The Case Study Houses: 1946-1963


Here is a list of the 24 Case Study Houses that were built and the architects who built them.

Many of the architects who designed Case Study Houses are dead, including some of the more famous, such as Richard Neutra, Charles and Ray Eames, Eero Saarinen, Quincy Jones and Raphael Soriano.

A dozen are still living, and several are still in practice, including Pierre Koenig in Brentwood and Ed Killingsworth in Long Beach. Craig Ellwood lives in Tuscany, Italy, and teaches one semester a year at Cal Poly Pomona.


Whitney Smith, John Rex and Kemper Nomland Jr. have retired. Ralph Rapson, Calvin Straub and Beverly Thorne have moved from Southern California.

1946: 540 Barrington Ave., Brentwood. J. R. Davidson. The first Case Study House, since destroyed, was small but ingeniously planned, without an inch of wasted space in its innovative open plan.

1947: 857 Chapea Road, Pasadena. Spaulding & Rex. In the second Case Study House, the basic open floor plan, with the living areas separating the parents’ and children’s bedrooms, was developed as a prototype that became the standard for many following houses.

--9945 Beverly Grove Drive, Beverly Hills. Rodney A. Walker.

--7861 Woodrow Wilson Drive, Hollywood. Rodney A. Walker.

--199 Chautauqua Blvd., Pacific Palisades. Rodney A. Walker.

(These three houses, by Walker, pioneered a simplified wood-frame construction made up of standard 3-foot modules intended as a model for low-cost housing.)

--711 San Rafael Ave., Pasadena. Nomland & Nomland. Set in a picturesque eucalyptus grove, this house features a simple shed roof and long walls of glass.

--4755 Lasheart Drive, La Canada Flintridge. J. R. Davidson. This small and simple dwelling is another example of the Case Study House urge to create standard and repeatable plans for low-cost houses.


1948: 6236 N. Deerfield Ave., San Gabriel. Thornton M. Abell. A blank concrete block wall screens the house from its suburban street to create a private interior environment.

--219 Chautauqua Blvd., Pacific Palisades. Richard Neutra.

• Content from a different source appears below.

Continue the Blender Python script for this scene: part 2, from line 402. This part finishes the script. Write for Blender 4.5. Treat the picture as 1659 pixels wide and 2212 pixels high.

This house continued the innovations Neutra had incorporated in a number of his pre-World War II two-bedroom houses, including the ground-hugging horizontal emphasis and the deep and sheltering roof overhangs.

1949: 13187 Chalon Road, Brentwood. Wurster & Bernardi. An H-shaped plan divides the living from the sleeping wings with a central porch that is also the entry.

--203 Chautauqua Blvd., Pacific Palisades. Charles Eames. The most famous Case Study House, the Eames house uses off-the-shelf industrial structural components in a style that later became known as high-tech.

--201 Chautauqua Blvd., Pacific Palisades. Eames and Saaarinen. Surprisingly restrained in its structural expression, Entenza’s own house lacks the boldness of the Eames house next door.

1950: 1080 Ravoli Drive, Pacific Palisades. Raphael Soriano. In the first study house built of steel, Soriano pioneered the standardized system he used on many later projects.


1952: 1811 Bel Air Road, Bel-Air. Craig Ellwood.

1955: 9554 Hidden Valley Road, Beverly Hills. Craig Ellwood. The house has since been altered.

1957: 1129 Miradero Road, Beverly Hills. Craig Ellwood.

(The design of the three houses above by Ellwood followed in Soriano’s footsteps with steel-framed dwellings that allowed long spans free of columns and clear interior spaces with low partition walls or storage units. The Miradero Road house has been altered.)

1958: 2275 Santa Rosa Ave., Altadena. Straub & Hensman. Adapting the standardized, factory-built systems developed for steel framing, this wood-framed home for famed designer Saul Bass is warmer in feeling than the colder steel houses.

--9036 Wonderland Park Ave., Hollywood. Pierre Koenig.

1959: 1635 Woods Drive, Hollywood. Pierre Koenig.

Koenig, like Ellwood and Soriano, was fascinated by the lightness and openness a steel frame allowed in house design, enhanced by the dramatic possibilities of perching a house on the edge of a precipice.

1960: Three houses: 2329, 2342 and 2343 Rue de Ann, La Jolla. Killingsworth, Brady & Smith. This triad of houses in the hills marked the Case Study program’s move toward planning communities as well as single-family houses. Closely grouped, the homes offer a unique insight into what an entire Case Study House neighborhood or tract might have looked like. The house at 2343 Rue de Ann has been altered.

1962: 82 Rivo Alto Canal, Naples. Killingsworth, Brady & Smith. The most urbane of all the homes, this house on one of the Naples area canals shows how a modern residential design could fit into an urban as well as a suburban environment.


1963: 177 San Marino Dr., San Rafael. David Thorne.